The story is told of a Governorship aspirant from Konshisha Local Government who came to seek the support of a prominent Idoma leader recently. When he was reminded that it was the turn of zone C to produce the Governor in 2023, he retorted by saying the Idoma aspirants lacked the pedigree to be governor. And when he was told point blank that the Idoma aspirants were better qualified than him, the Konshisha man pulled out what he considered to be his joker: “If you, the Idoma, are serious about being Governor, why don’t you give the Senate seat to our bothers, the Igede?” His host asked him back: “If the Igede are your brothers, why then are you fighting them in Bonta?” Unable to give any credible answer, the aspirant reportedly confessed that sometimes in politics, you need to apply the tactics of divide-and-rule. This story is food for thought for both Idoma and Igede, considering our political configuration, nature of politics, the account of Ogiri Ajene’s emergence as Deputy Governor as narrated above, the prevailing atmosphere of ethnic relations in the state as well as our fate in the hands of whoever becomes the next Governor of the state.
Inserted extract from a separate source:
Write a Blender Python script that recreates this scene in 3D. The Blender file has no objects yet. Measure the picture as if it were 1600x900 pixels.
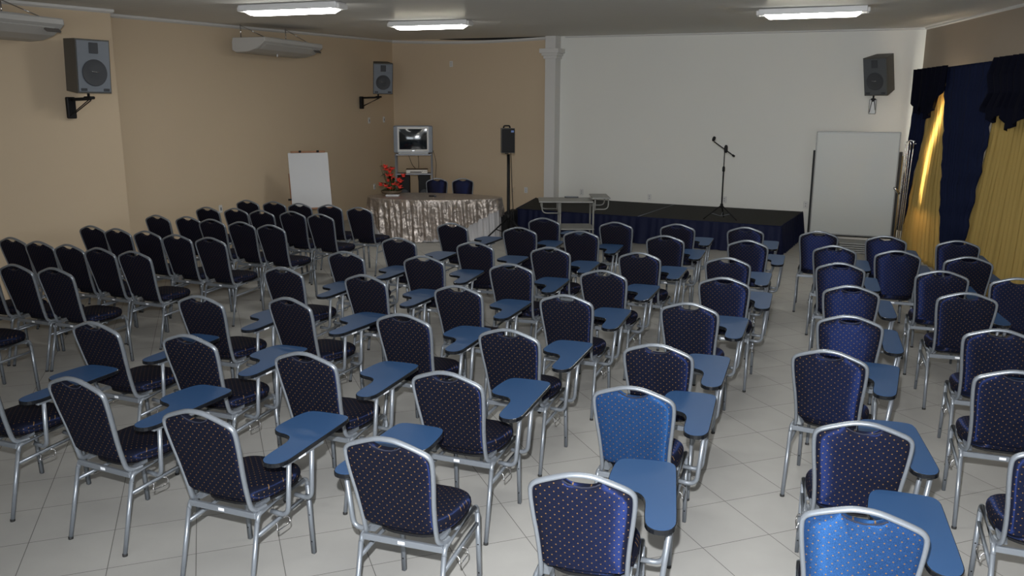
import bpy, math, random
from mathutils import Vector, Matrix
random.seed(7)
PI=math.pi
C=bpy.context.scene.collection
S=bpy.context.scene
# ---------------------------------------------------------------- camera
PITCH,YAW,ROLL,CAMH,FPX=0.21264,0.39560,0.00286,2.3396,1303.5
fw=Vector((-math.sin(YAW)*math.cos(PITCH),math.cos(YAW)*math.cos(PITCH),-math.sin(PITCH)))
rt=Vector((math.cos(YAW),math.sin(YAW),0)); up=rt.cross(fw)
r2=math.cos(ROLL)*rt+math.sin(ROLL)*up; u2=-math.sin(ROLL)*rt+math.cos(ROLL)*up
cd=bpy.data.cameras.new('camera'); cam=bpy.data.objects.new('camera',cd); C.objects.link(cam)
M3=Matrix((r2,u2,-fw)).transposed()
cam.matrix_world=Matrix.Translation((0,0,CAMH))@M3.to_4x4()
cd.sensor_width=36; cd.lens=FPX/1600*36; cd.clip_end=100; cd.clip_start=.02
S.camera=cam
# ---------------------------------------------------------------- light and exposure
S.view_settings.view_transform='Standard'; S.view_settings.look='None'
S.view_settings.exposure=0.0; S.view_settings.gamma=1; S.view_settings.use_curve_mapping=False
w=bpy.data.worlds.new('world'); S.world=w; w.use_nodes=True
w.node_tree.nodes['Background'].inputs[0].default_value=(.75,.85,1,1); w.node_tree.nodes['Background'].inputs[1].default_value=0.05
FLASH=bpy.data.lights.new('camera_flash','SPOT'); FLASH.energy=FLASH_E=1600; FLASH.spot_size=math.radians(118); FLASH.spot_blend=.9; FLASH.shadow_soft_size=.02; FLASH.color=(.95,.97,1)
fo=bpy.data.objects.new('camera_flash',FLASH); C.objects.link(fo)
fo.matrix_world=Matrix.Translation(Vector((0,0,CAMH))+u2*.21-r2*.05)@(M3@Matrix.Rotation(math.radians(-11),3,'Y')).to_4x4()
LAMP_STRENGTH=26.5
FILL_REAR=9.0  # glow of the added windows behind the camera
# ---------------------------------------------------------------- materials
def mat(name,col,rough=.6,metal=0,spec=.5,bump=0,bscale=60,var=0,vscale=3,sheen=0,coat=0):
    m=bpy.data.materials.new(name); m.use_nodes=True; nt=m.node_tree; b=nt.nodes['Principled BSDF']
    b.inputs['Base Color'].default_value=(*col,1); b.inputs['Roughness'].default_value=rough; b.inputs['Metallic'].default_value=metal
    b.inputs['Specular IOR Level'].default_value=spec
    if sheen: b.inputs['Sheen Weight'].default_value=sheen
    if coat: b.inputs['Coat Weight'].default_value=coat
    if bump or var:
        tc=nt.nodes.new('ShaderNodeTexCoord')
        if bump:
            n=nt.nodes.new('ShaderNodeTexNoise'); n.inputs['Scale'].default_value=bscale; n.inputs['Detail'].default_value=3
            bp=nt.nodes.new('ShaderNodeBump'); bp.inputs['Strength'].default_value=bump; bp.inputs['Distance'].default_value=.02
            nt.links.new(tc.outputs['Object'],n.inputs['Vector']); nt.links.new(n.outputs['Fac'],bp.inputs['Height']); nt.links.new(bp.outputs['Normal'],b.inputs['Normal'])
        if var:
            n=nt.nodes.new('ShaderNodeTexNoise'); n.inputs['Scale'].default_value=vscale; n.inputs['Detail'].default_value=4
            r=nt.nodes.new('ShaderNodeMapRange'); r.inputs[3].default_value=1-var; r.inputs[4].default_value=1+var
            mx=nt.nodes.new('ShaderNodeVectorMath'); mx.operation='SCALE'; mx.inputs[0].default_value=col
            nt.links.new(tc.outputs['Object'],n.inputs['Vector']); nt.links.new(n.outputs['Fac'],r.inputs[0]); nt.links.new(r.outputs[0],mx.inputs['Scale']); nt.links.new(mx.outputs[0],b.inputs['Base Color'])
    return m
def emis(name,col,s):
    m=bpy.data.materials.new(name); m.use_nodes=True; b=m.node_tree.nodes['Principled BSDF']
    b.inputs['Base Color'].default_value=(.8,.8,.8,1); b.inputs['Emission Color'].default_value=(*col,1); b.inputs['Emission Strength'].default_value=s
    return m
class N:
    """tiny node helper"""
    def __init__(s,nt): s.nt=nt
    def new(s,t,**k):
        n=s.nt.nodes.new(t)
        for a,v in k.items(): setattr(n,a,v)
        return n
    def m(s,op,a,b=None,c=None):
        n=s.new('ShaderNodeMath',operation=op)
        for i,v in enumerate((a,b,c)):
            if v is None: continue
            if isinstance(v,(int,float)): n.inputs[i].default_value=v
            else: s.nt.links.new(v,n.inputs[i])
        return n.outputs[0]
def fabric(name,ax,base,blue,dots=True,gl=.35):
    """navy woven cloth with staggered gold dots; ax = the two object axes the pattern runs along"""
    m=bpy.data.materials.new(name); m.use_nodes=True; nt=m.node_tree; h=N(nt); b=nt.nodes['Principled BSDF']; out=nt.nodes['Material Output']
    tc=h.new('ShaderNodeTexCoord'); sp=h.new('ShaderNodeSeparateXYZ'); nt.links.new(tc.outputs['Object'],sp.inputs[0])
    u,v=sp.outputs[ax[0]],sp.outputs[ax[1]]
    if ax==(0,1): u,v=h.m('ADD',u,sp.outputs[2]),h.m('SUBTRACT',v,sp.outputs[2])
    A,B,hs=.036,.037,.0026
    def lat(off):
        fx=h.m('ABSOLUTE',h.m('SUBTRACT',h.m('FRACT',h.m('ADD',h.m('DIVIDE',u,A),off+50)),.5))
        fy=h.m('ABSOLUTE',h.m('SUBTRACT',h.m('FRACT',h.m('ADD',h.m('DIVIDE',v,B),off+50)),.5))
        return h.m('MULTIPLY',h.m('LESS_THAN',fx,hs/A),h.m('LESS_THAN',fy,hs/B))
    d=h.m('MAXIMUM',lat(0),lat(.5))
    no=h.new('ShaderNodeTexNoise'); no.inputs['Scale'].default_value=420; no.inputs['Detail'].default_value=2
    nt.links.new(tc.outputs['Object'],no.inputs['Vector'])
    rg=h.new('ShaderNodeMapRange'); rg.inputs[1].default_value=.3; rg.inputs[2].default_value=.7; rg.inputs[3].default_value=.55; rg.inputs[4].default_value=1.5
    nt.links.new(no.outputs['Fac'],rg.inputs[0])
    sc=h.new('ShaderNodeVectorMath',operation='SCALE'); sc.inputs[0].default_value=base; nt.links.new(rg.outputs[0],sc.inputs['Scale'])
    mx=h.new('ShaderNodeMix',data_type='RGBA'); nt.links.new(d,mx.inputs['Factor']); nt.links.new(sc.outputs[0],mx.inputs['A']); mx.inputs['B'].default_value=(.13,.075,.032,1)
    nt.links.new(mx.outputs['Result'],b.inputs['Base Color']); b.inputs['Roughness'].default_value=.8; b.inputs['Specular IOR Level'].default_value=.12
    # horizontal threads: a wide blue gloss in the vertical plane
    g=h.new('ShaderNodeBsdfAnisotropic'); g.inputs['Roughness'].default_value=.62; g.inputs['Anisotropy'].default_value=.82
    sc2=h.new('ShaderNodeVectorMath',operation='SCALE'); sc2.inputs[0].default_value=blue; nt.links.new(rg.outputs[0],sc2.inputs['Scale'])
    mx2=h.new('ShaderNodeMix',data_type='RGBA'); nt.links.new(d,mx2.inputs['Factor']); nt.links.new(sc2.outputs[0],mx2.inputs['A']); mx2.inputs['B'].default_value=(.25,.17,.10,1)
    nt.links.new(mx2.outputs['Result'],g.inputs['Color'])
    vt=h.new('ShaderNodeVectorTransform',vector_type='VECTOR',convert_from='OBJECT',convert_to='WORLD'); vt.inputs[0].default_value=(1,0,0)
    nt.links.new(vt.outputs[0],g.inputs['Tangent'])
    ms=h.new('ShaderNodeMixShader'); ms.inputs[0].default_value=gl; nt.links.new(b.outputs[0],ms.inputs[1]); nt.links.new(g.outputs[0],ms.inputs[2]); nt.links.new(ms.outputs[0],out.inputs['Surface'])
    return m
MT={}
MT['metal']=mat('silver_grey_enamel',(.205,.225,.25),.32,.45,.5)
MT['chrome']=mat('chrome',(.7,.7,.72),.15,1)
MT['black']=mat('black_plastic',(.008,.008,.009),.6,0,.25)
MT['rubber']=mat('black_rubber',(.01,.01,.01),.7)
MT['white']=mat('white_plastic',(.6,.6,.6),.5)
MT['sticker']=mat('white_sticker',(.75,.77,.8),.4)
MT['laminate']=mat('blue_laminate',(.020,.058,.140),.5,0,.34)
MT['edge']=mat('black_edge_band',(.006,.007,.009),.22)
MT['back']=fabric('navy_dotted_back',(0,2),(.0034,.0040,.0098),(.035,.070,.28),gl=.085)
MT['back_flashlit']=fabric('flashlit_navy_dotted_back',(0,2),(.009,.031,.090),(.035,.13,.34),gl=.09)  # the navy cloth again, with the flash's brightening put into its colour
MT['seat']=fabric('navy_dotted_seat',(0,1),(.0036,.0044,.011),(.035,.06,.18),gl=.09)
MT['beige']=mat('beige_wall_paint',(.585,.465,.325),.75,bump=.06,bscale=9,var=.03,vscale=.8)
MT['whitewall']=mat('white_wall_paint',(.74,.735,.69),.75,bump=.05,bscale=7,var=.02,vscale=.7)
MT['trim']=mat('off_white_trim',(.64,.63,.61),.6)
MT['brownwall']=mat('brown_wall_paint',(.33,.27,.21),.75,bump=.05,bscale=8,var=.03)
MT['tvsilver']=mat('silver_plastic',(.25,.26,.285),.4,.2)
MT['screen']=mat('dark_glass_screen',(.008,.012,.016),.08,0,.6)
MT['spkgrey']=mat('grey_speaker_front',(.17,.19,.22),.5)
MT['spkdark']=mat('dark_grey_speaker_front',(.085,.092,.10),.5)
MT['spkside']=mat('dark_speaker_cabinet',(.085,.08,.07),.6)
MT['spkmesh']=mat('speaker_mesh',(.045,.048,.055),.6,bump=.2,bscale=400)
MT['acwhite']=mat('air_conditioner_plastic',(.45,.44,.42),.5)
MT['acdark']=mat('air_conditioner_grille',(.12,.11,.1),.6)
MT['wood']=mat('orange_brown_wood',(.27,.125,.06),.5,var=.2,vscale=20)
MT['paper']=mat('white_paper',(.54,.545,.56),.7,bump=.05,bscale=4)
MT['board']=mat('whiteboard_enamel',(.43,.445,.42),.4)
MT['boardframe']=mat('grey_aluminium',(.20,.20,.19),.4,.4)
MT['stagetop']=mat('black_stage_carpet',(.030,.030,.028),.9,bump=.1,bscale=80,spec=.2)
MT['skirt']=mat('navy_pleated_satin',(.006,.009,.034),.7,spec=.2)
MT['whitecloth']=mat('white_cloth',(.50,.49,.50),.8)
MT['leaf']=mat('green_leaf',(.03,.06,.012),.6)
MT['red']=mat('red_petal',(.80,.05,.03),.6)
MT['bowl']=mat('wicker_bowl',(.11,.075,.045),.7)
MT['dvd']=mat('cream_plastic',(.65,.60,.53),.4)
MT['cart']=mat('grey_painted_steel',(.25,.25,.235),.45,.2)
MT['navyc']=mat('navy_curtain_cloth',(.0052,.0085,.028),.85,spec=.12)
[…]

As we engage each other in Zone C and with the rest of the state, it is advisable to apply wisdom rather than anger in pursuit of our agenda. This is particularly important because, at each level, it is an engagement between the majority and the minority, the oppressor vs the oppressed, with both bringing different, I dare say, opposing mentalities, to the table. The majority fears the imminent loss of its existing advantages or privileges and try to resist any changes being demanded by the minority. On the other hand, the minority is composed of those that will become the new majority and the new minority if and when the struggle succeeds. While the prospective new majority pursues the struggle with single-minded vigour, crushing any obstacles on its way to the envisaged elevated status, the prospective new majority approaches the process with a measure of ambivalence. Will the new order being sought make them better off or worse off than their current situation? Therefore, they become very sensitive to anything or search for any signs, in words or actions by the prospective majority that points to what the coming dispensation holds for them. In other words, while they generally welcome the prospect of better days ahead, they try to avoid the Rehoboam scenario that portends more trouble ahead. “The new king ignored the old men’s advice and followed that of the young men and told the people ‘If you think my father was hard on you, well, I will be harder; yes, my father was harsh, I will even be harsher; my father used whips on you, but I will use scorpions.” (1Kings 12: 10-11).

It is the failure of the Biafran agitators to address similar fears that made the minorities of the Niger Delta to refuse to join the proposed Biafran Republic, according to a document purportedly authored by former President Goodluck Jonathan, which has been circulating widely in the social media.

As zone C, under BRM, leads the way to a new Benue State, a new Heaven, where the foundation of fairness, equity and integrity would prevail, bounded by love, oneness, brotherliness, compassion and empathy to ensure peace, development and creative growth, it behoves on all stakeholders to get involved in managing our relationships and sensibilities with utmost responsibility. But we cannot get there until we let our prejudices, anger, overzealousness, emotions, boastfulness, pride, among others, die.